Structure and vibrations of catechol and catechol⋅H2O(D2O) in the S and S1 state

The inter- and intramolecular vibrations in the S0 and S1 state of catechol, d2-catechol, catechol(H2O)1, and d2-catechol (D2O)1 have been investigated experimentally by resonant two photon ionization (R2PI), spectral hole burning (SHB), and dispersed fluorescence spectroscopy (DF). The experimental frequencies are compared to the vibrational frequencies obtained from ab initio normal mode calculations using the 6-31G(d,p) basis set. In order to get a complete interpretation of the S0 state spectra of d2-catechol the strong coupling of the two OD torsional motions has been taken into account. A two-dimensional calculation of the torsional eigenvalues based on an ab initio potential [6-31G(d,p) basis] obtained from single point calculations is presented. Due to these calculations all vibrations in the S0 state can be assigned.
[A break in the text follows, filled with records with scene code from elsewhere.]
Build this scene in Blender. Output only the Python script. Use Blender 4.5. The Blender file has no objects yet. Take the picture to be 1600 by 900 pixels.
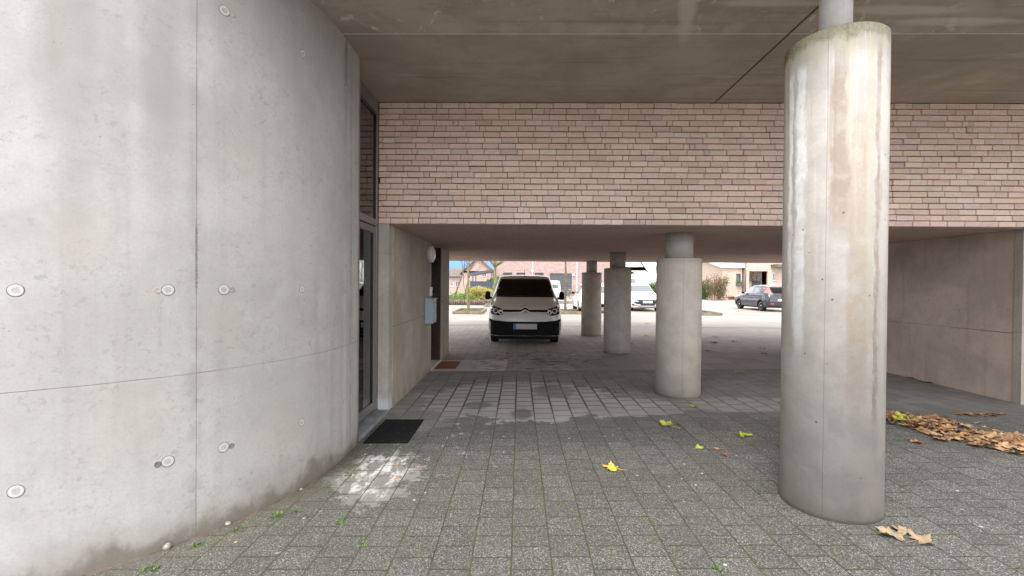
import bpy, bmesh, math, random
from mathutils import Vector, Matrix
from mathutils.bvhtree import BVHTree
R = math.radians
random.seed(7)
scene = bpy.context.scene
COL = scene.collection

# ------------------------------------------------------------------ camera
F = 711.0
CAM = Vector((0, 0, 1.5))
Yd = Vector((11, 6, -F)).normalized()
Zd = Vector((.008, 1, 0)); Zd = (Zd - Yd * Zd.dot(Yd)).normalized()
Xd = Yd.cross(Zd)
W2C = Matrix((Xd, Yd, Zd)).transposed()      # world -> camera axes
cam_d = bpy.data.cameras.new('camera'); cam = bpy.data.objects.new('camera', cam_d); COL.objects.link(cam)
cam.matrix_world = Matrix.Translation(CAM) @ W2C.transposed().to_4x4()
cam_d.sensor_width = 36; cam_d.lens = F / 1600 * 36
cam_d.clip_start = .05; cam_d.clip_end = 2000
scene.camera = cam

def ray(px, py): return W2C.transposed() @ Vector((px - 800, 450 - py, -F))
def at(px, py, Y):                              # a point of the photograph at depth Y
    d = ray(px, py); return CAM + d * (Y / d.y)
def hfloor(x, y):                               # drainage fall of the paved floor
    w = 1 if y < 9 else max(0, min(1, (16 - y) / 7)); w = w * w * (3 - 2 * w)
    return .0185 * max(-6, min(9, x)) * w
def onfloor(px, py):
    d = ray(px, py); t = 1.5 / -d.z
    for _ in range(12):
        p = CAM + d * t; t += (p.z - hfloor(p.x, p.y)) / -d.z
    return CAM + d * t

# ------------------------------------------------------------------ helpers
def tag(o, label=None, cat=None, group=None, kind=None):
    if label: o['label'] = label
    if cat: o['category'] = cat
    if group: o['group'] = group
    if kind: o['kind'] = kind
    return o
def thing(name, label, cat, loc=(0, 0, 0), rz=0, group=None):
    o = bpy.data.objects.new(name, None); COL.objects.link(o)
    o.location = loc; o.rotation_euler = (0, 0, rz); o.empty_display_size = .2
    return tag(o, label, cat, group)
def root_of(o):
    while o.parent: o = o.parent
    return o
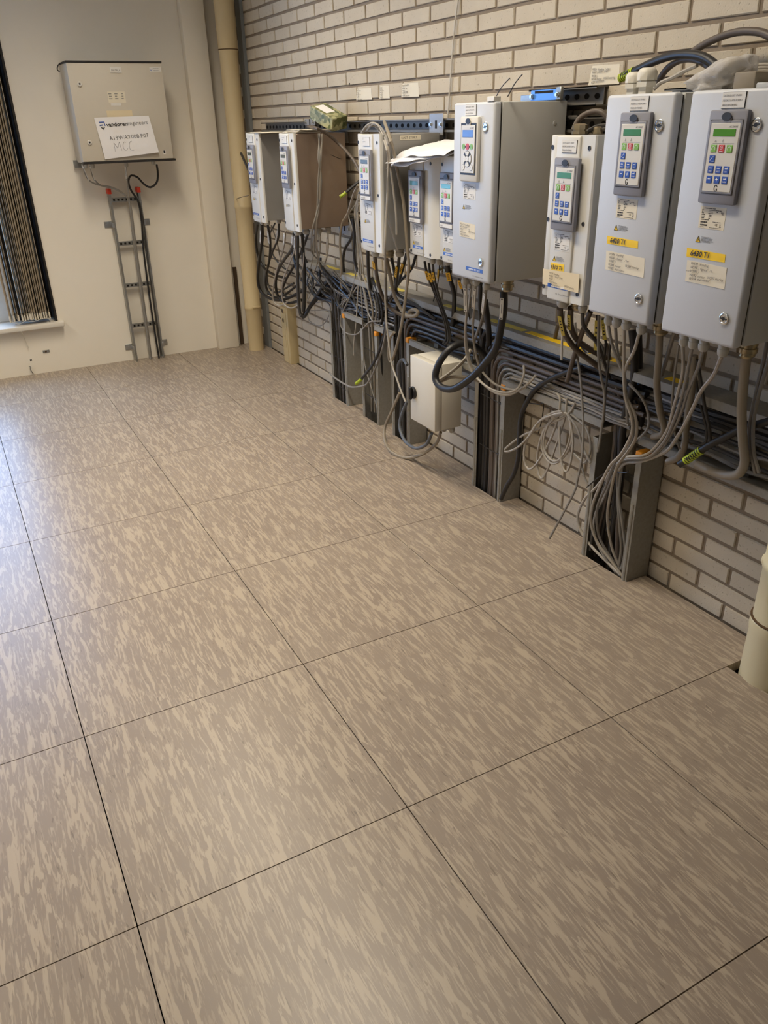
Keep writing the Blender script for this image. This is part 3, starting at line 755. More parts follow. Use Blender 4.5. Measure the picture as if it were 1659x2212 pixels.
# blue film-covered bracket on the tall cabinet
t = thing('blue_bracket', 'bracket with blue protective film on top of the tall blue-screen cabinet', 'bracket', (1.745, 1.085, 1.425), ROT)
bobj('film', 'blue_film', t, -.055, .072, -.030, -.026, 0, .030, .001, 1); bobj('slot', 'void_dark', t, -.035, .055, -.0305, -.026, .020, .027)
bobj('end_plate', 'galvanised', t, .072, .095, -.034, -.022, 0, .036, .002, 1)
bm = B(); lathe(bm, (.083, -.034, .014), (0, -1, 0), [(0, .008), (.006, .008), (.006, .005), (.010, .005)], 6); obj('bolt', bm, 'zinc_bright', t)
bm = B(); lathe(bm, (-.045, -.030, .012), (0, -1, 0), [(0, .008), (.006, .008), (.006, .005), (.010, .005)], 6); obj('bolt', bm, 'zinc_bright', t)
bobj('foot', 'galvanised', t, -.11, -.055, -.028, -.005, 0, .018, .001, 1)
t = tag(bobj('white_clip', 'plate_white', None, 1.475, 1.50, 1.00, 1.035, 1.424, 1.437, .001, 1), 'small white plastic clip on top of the tall blue-screen cabinet', 'clip')

# ---------------------------------------------------------------- cable ladders
ZL, ZU = .478, .690        # bottom of lower rail, top of upper rail of the wall ladder
t = thing('cable_ladder', 'long galvanised cable ladder running along the brick wall below the drives', 'cable ladder', (XW, 0, 0), ROT)
def hrail(nm, y0, y1, z, up):
    bm = B(); s = 1 if up else -1
    box(bm, -y1, -y0, -.098, -.004, min(z, z + s * .0025), max(z, z + s * .0025)); box(bm, -y1, -y0, -.100, -.0975, min(z, z + s * .026), max(z, z + s * .026), .0008, 1)
    box(bm, -y1, -y0, -.100, -.086, min(z + s * .024, z + s * .0262), max(z + s * .024, z + s * .0262))
    return obj(nm, bm, 'galvanised_dull', t, False)
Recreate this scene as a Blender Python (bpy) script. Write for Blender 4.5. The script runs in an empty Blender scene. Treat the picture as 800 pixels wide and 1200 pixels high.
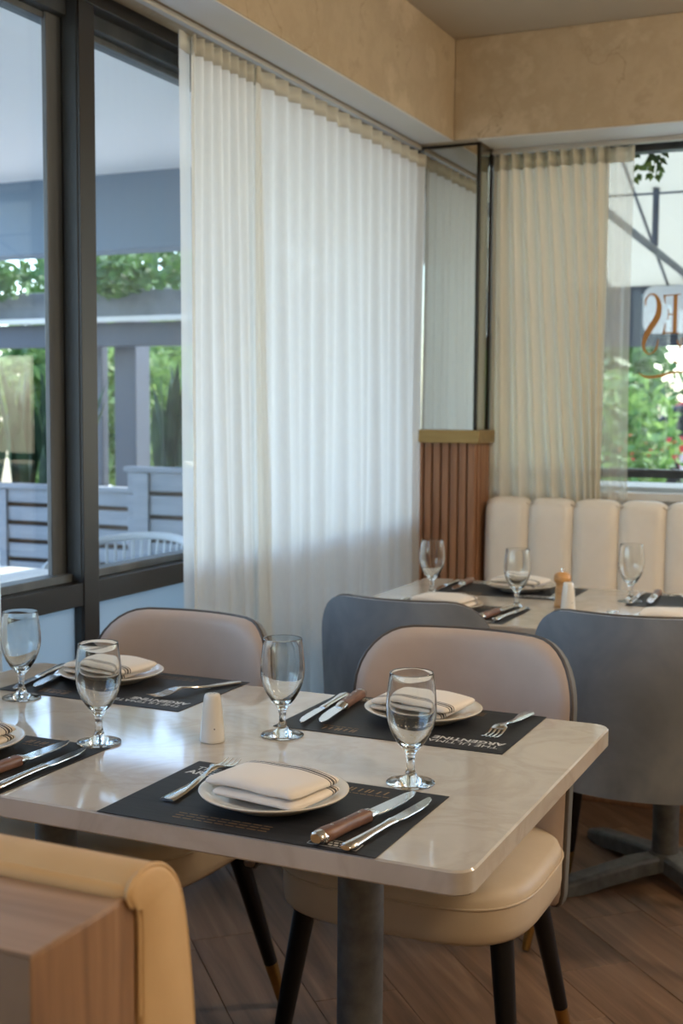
import bpy, bmesh, math, random
from mathutils import Vector, Matrix, noise
random.seed(7)
S = bpy.context.scene
COL = S.collection
R = math.radians
PI = math.pi

# ------------------------------------------------------------------ camera
CAM_H = 1.29
cam_d = bpy.data.cameras.new('camera')
cam = bpy.data.objects.new('camera', cam_d); COL.objects.link(cam)
cam_d.sensor_fit = 'VERTICAL'; cam_d.sensor_height = 36; cam_d.sensor_width = 24
cam_d.lens = 1460.3 / 1200 * 36
_p, _r, _y = R(4.726), R(-0.384), R(24.45)
fw = Vector((-math.sin(_y) * math.cos(_p), math.cos(_y) * math.cos(_p), -math.sin(_p)))
rt = Vector((math.cos(_y), math.sin(_y), 0)); dn = fw.cross(rt)
rt2 = math.cos(_r) * rt + math.sin(_r) * dn
dn2 = -math.sin(_r) * rt + math.cos(_r) * dn
cam.matrix_world = Matrix(((rt2.x, -dn2.x, -fw.x, 0), (rt2.y, -dn2.y, -fw.y, 0), (rt2.z, -dn2.z, -fw.z, CAM_H), (0, 0, 0, 1)))
cam_d.clip_start = .05; cam_d.clip_end = 200
cam_d.dof.use_dof = True; cam_d.dof.focus_distance = 1.85; cam_d.dof.aperture_fstop = 6.3
S.camera = cam

# ------------------------------------------------------------------ light
S.view_settings.view_transform = 'Standard'; S.view_settings.look = 'None'
S.view_settings.gamma = 1; S.view_settings.use_curve_mapping = False
S.view_settings.exposure = 0.33
W = bpy.data.worlds.new('sky'); S.world = W; W.use_nodes = True
wn = W.node_tree.nodes; wl = W.node_tree.links
sky = wn.new('ShaderNodeTexSky'); sky.sky_type = 'NISHITA'; sky.sun_disc = False
sky.sun_elevation = R(58); sky.sun_rotation = R(35); sky.air_density = 1.0; sky.dust_density = 1.5
wl.new(sky.outputs[0], wn['Background'].inputs[0]); wn['Background'].inputs[1].default_value = 0.95

def lamp(name, kind, loc, energy, color, aim=None, **kw):
    d = bpy.data.lights.new(name, kind); o = bpy.data.objects.new(name, d); COL.objects.link(o)
    o.location = loc; d.energy = energy; d.color = color
    for k, v in kw.items(): setattr(d, k, v)
    if aim is not None:
        o.rotation_euler = (Vector(aim) - Vector(loc)).to_track_quat('-Z', 'Y').to_euler()
    return o
lamp('sun', 'SUN', (10, 10, 20), 7.0, (1, .95, .86), aim=(10 - 5, 10 - 7.5, 20 - 14), angle=R(1.0))
WARM = (1, .80, .57)
for lx, ly, lz, e in ((.75, 3.05, 2.36, 36), (.9, .9, 2.36, 36), (2.6, 3.2, 2.36, 24), (2.4, -.6, 2.36, 14)):
    lamp('ceiling_lamp', 'POINT', (lx, ly, lz), e, WARM, shadow_soft_size=.13)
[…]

Furthermore a new assignment of the vibrations in the S1 state of d2-catechol is given. In the case of catechol (H2O)1 [d2-catechol(D2O)1] different structural isomers are discussed. Using HF ab initio calculations (including MP2, BSSE, and ZPE corrections) a trans-linear hydrogen bonding arrangement turns out to be more stable by an amount of 840 cm−1 compared to a cyclic structure which is also a minimum of the PES. Normal mode calculations have been carried out for both structures and anharmonic corrections are calculated for the τ and β2 mode of the trans-linear arrangement. The prediction of the ab initio calculations is supported by the vibrational transitions observed in the spectra of the S0 and S1 state, which can be assigned on the basis of the vibrations calculated for the trans-linear structure. The most important feature of the R2PI spectrum of catechol(H2O)1 [d2-catechol(D2O)1] is the occurrence of intermolecular vibrations of very low frequencies (14, 37 cm−1). These vibrations and the low frequency torsional modes in the spectra of the S1 state of the catechol monomer strongly support the assumption that catechol is nonplanar in the S1 state with respect to the OH groups. Due to this nonplanarity a double minimum potential for the intermolecular ρ1 mode of catechol(H2O)1 is postulated. Using this assumption the low frequency vibrations of the R2PI spectra as well as the vibrations observed in the spectra of the S0 state can be assigned.